> Instructions for the task
All lines below must be repeated exactly, with the pictures omitted.

> Dataset extract
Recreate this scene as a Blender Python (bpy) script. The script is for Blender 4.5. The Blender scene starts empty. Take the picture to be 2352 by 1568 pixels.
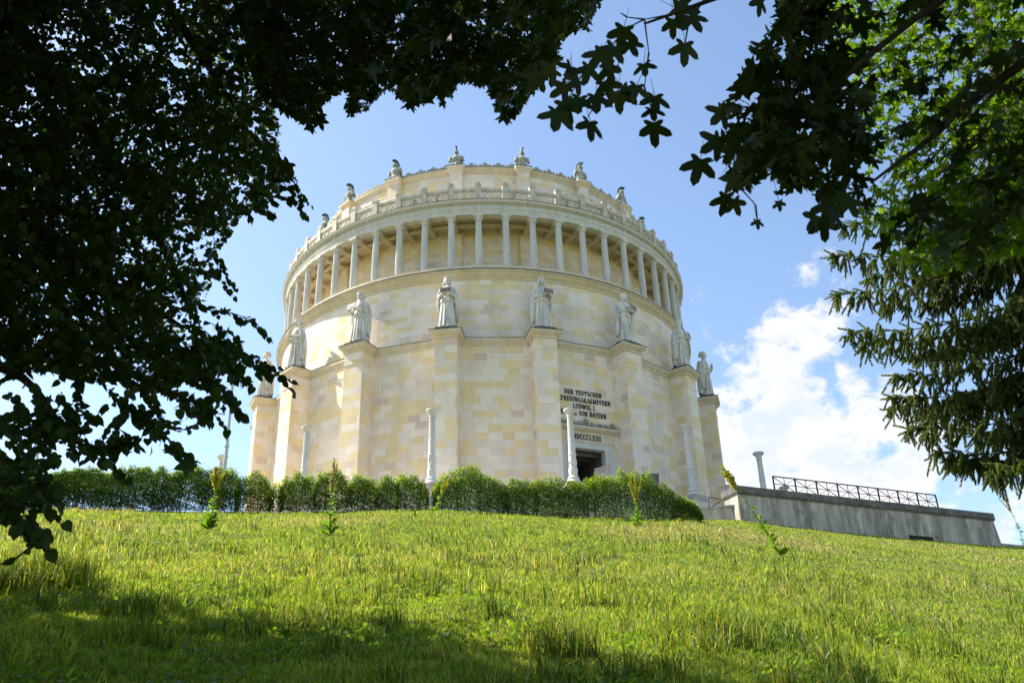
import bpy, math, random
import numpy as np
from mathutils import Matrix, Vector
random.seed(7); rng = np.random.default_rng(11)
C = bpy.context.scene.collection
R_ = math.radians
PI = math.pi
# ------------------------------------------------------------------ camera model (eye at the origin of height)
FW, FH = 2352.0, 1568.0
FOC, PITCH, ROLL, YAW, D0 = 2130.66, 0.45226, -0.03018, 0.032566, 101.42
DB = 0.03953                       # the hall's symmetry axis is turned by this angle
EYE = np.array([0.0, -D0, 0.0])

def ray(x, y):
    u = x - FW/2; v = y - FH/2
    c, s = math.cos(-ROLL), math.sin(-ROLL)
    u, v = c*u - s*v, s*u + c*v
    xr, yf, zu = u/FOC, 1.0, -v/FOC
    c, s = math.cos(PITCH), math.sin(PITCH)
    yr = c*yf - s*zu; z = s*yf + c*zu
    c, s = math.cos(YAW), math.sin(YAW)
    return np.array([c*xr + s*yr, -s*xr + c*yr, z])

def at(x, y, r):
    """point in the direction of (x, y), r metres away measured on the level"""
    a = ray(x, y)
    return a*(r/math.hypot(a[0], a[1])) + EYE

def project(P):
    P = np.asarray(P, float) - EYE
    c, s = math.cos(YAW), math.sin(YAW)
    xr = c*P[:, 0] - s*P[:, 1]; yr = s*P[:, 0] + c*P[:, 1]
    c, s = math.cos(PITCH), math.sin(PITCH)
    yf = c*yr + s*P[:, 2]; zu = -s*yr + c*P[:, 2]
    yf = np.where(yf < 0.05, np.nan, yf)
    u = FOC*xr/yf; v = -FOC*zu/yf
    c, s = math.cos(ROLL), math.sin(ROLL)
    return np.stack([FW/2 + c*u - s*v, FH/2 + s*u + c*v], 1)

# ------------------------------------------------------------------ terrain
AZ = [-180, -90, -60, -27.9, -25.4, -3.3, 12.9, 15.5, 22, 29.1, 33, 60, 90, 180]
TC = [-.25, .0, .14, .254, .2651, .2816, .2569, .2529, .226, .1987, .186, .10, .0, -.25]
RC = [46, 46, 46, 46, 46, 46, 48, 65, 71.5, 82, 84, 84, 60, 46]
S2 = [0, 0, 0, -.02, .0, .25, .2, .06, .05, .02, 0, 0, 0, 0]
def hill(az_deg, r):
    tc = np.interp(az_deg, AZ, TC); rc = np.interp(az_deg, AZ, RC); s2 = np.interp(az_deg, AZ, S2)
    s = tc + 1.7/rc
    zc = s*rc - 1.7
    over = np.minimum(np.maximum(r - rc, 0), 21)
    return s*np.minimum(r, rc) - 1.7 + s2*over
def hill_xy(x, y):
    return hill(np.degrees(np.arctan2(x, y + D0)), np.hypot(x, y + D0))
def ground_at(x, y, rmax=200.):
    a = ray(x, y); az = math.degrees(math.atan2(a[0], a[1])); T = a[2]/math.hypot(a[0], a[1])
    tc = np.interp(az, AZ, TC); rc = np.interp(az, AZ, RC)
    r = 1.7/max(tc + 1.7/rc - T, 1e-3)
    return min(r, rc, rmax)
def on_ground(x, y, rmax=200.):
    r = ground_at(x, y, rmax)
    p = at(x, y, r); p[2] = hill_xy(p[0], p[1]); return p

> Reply
Recreate this scene as a Blender Python (bpy) script. The script is for Blender 4.5. The Blender scene starts empty. Take the picture to be 2352 by 1568 pixels.
import bpy, math, random
import numpy as np
from mathutils import Matrix, Vector
random.seed(7); rng = np.random.default_rng(11)
C = bpy.context.scene.collection
R_ = math.radians
PI = math.pi
# ------------------------------------------------------------------ camera model (eye at the origin of height)
FW, FH = 2352.0, 1568.0
FOC, PITCH, ROLL, YAW, D0 = 2130.66, 0.45226, -0.03018, 0.032566, 101.42
DB = 0.03953                       # the hall's symmetry axis is turned by this angle
EYE = np.array([0.0, -D0, 0.0])

def ray(x, y):
    u = x - FW/2; v = y - FH/2
    c, s = math.cos(-ROLL), math.sin(-ROLL)
    u, v = c*u - s*v, s*u + c*v
    xr, yf, zu = u/FOC, 1.0, -v/FOC
    c, s = math.cos(PITCH), math.sin(PITCH)
    yr = c*yf - s*zu; z = s*yf + c*zu
    c, s = math.cos(YAW), math.sin(YAW)
    return np.array([c*xr + s*yr, -s*xr + c*yr, z])

def at(x, y, r):
    """point in the direction of (x, y), r metres away measured on the level"""
    a = ray(x, y)
    return a*(r/math.hypot(a[0], a[1])) + EYE

def project(P):
    P = np.asarray(P, float) - EYE
    c, s = math.cos(YAW), math.sin(YAW)
    xr = c*P[:, 0] - s*P[:, 1]; yr = s*P[:, 0] + c*P[:, 1]
    c, s = math.cos(PITCH), math.sin(PITCH)
    yf = c*yr + s*P[:, 2]; zu = -s*yr + c*P[:, 2]
    yf = np.where(yf < 0.05, np.nan, yf)
    u = FOC*xr/yf; v = -FOC*zu/yf
    c, s = math.cos(ROLL), math.sin(ROLL)
    return np.stack([FW/2 + c*u - s*v, FH/2 + s*u + c*v], 1)

# ------------------------------------------------------------------ terrain
AZ = [-180, -90, -60, -27.9, -25.4, -3.3, 12.9, 15.5, 22, 29.1, 33, 60, 90, 180]
TC = [-.25, .0, .14, .254, .2651, .2816, .2569, .2529, .226, .1987, .186, .10, .0, -.25]
RC = [46, 46, 46, 46, 46, 46, 48, 65, 71.5, 82, 84, 84, 60, 46]
S2 = [0, 0, 0, -.02, .0, .25, .2, .06, .05, .02, 0, 0, 0, 0]
def hill(az_deg, r):
    tc = np.interp(az_deg, AZ, TC); rc = np.interp(az_deg, AZ, RC); s2 = np.interp(az_deg, AZ, S2)
    s = tc + 1.7/rc
    zc = s*rc - 1.7
    over = np.minimum(np.maximum(r - rc, 0), 21)
    return s*np.minimum(r, rc) - 1.7 + s2*over
def hill_xy(x, y):
    return hill(np.degrees(np.arctan2(x, y + D0)), np.hypot(x, y + D0))
def ground_at(x, y, rmax=200.):
    a = ray(x, y); az = math.degrees(math.atan2(a[0], a[1])); T = a[2]/math.hypot(a[0], a[1])
    tc = np.interp(az, AZ, TC); rc = np.interp(az, AZ, RC)
    r = 1.7/max(tc + 1.7/rc - T, 1e-3)
    return min(r, rc, rmax)
def on_ground(x, y, rmax=200.):
    r = ground_at(x, y, rmax)
    p = at(x, y, r); p[2] = hill_xy(p[0], p[1]); return p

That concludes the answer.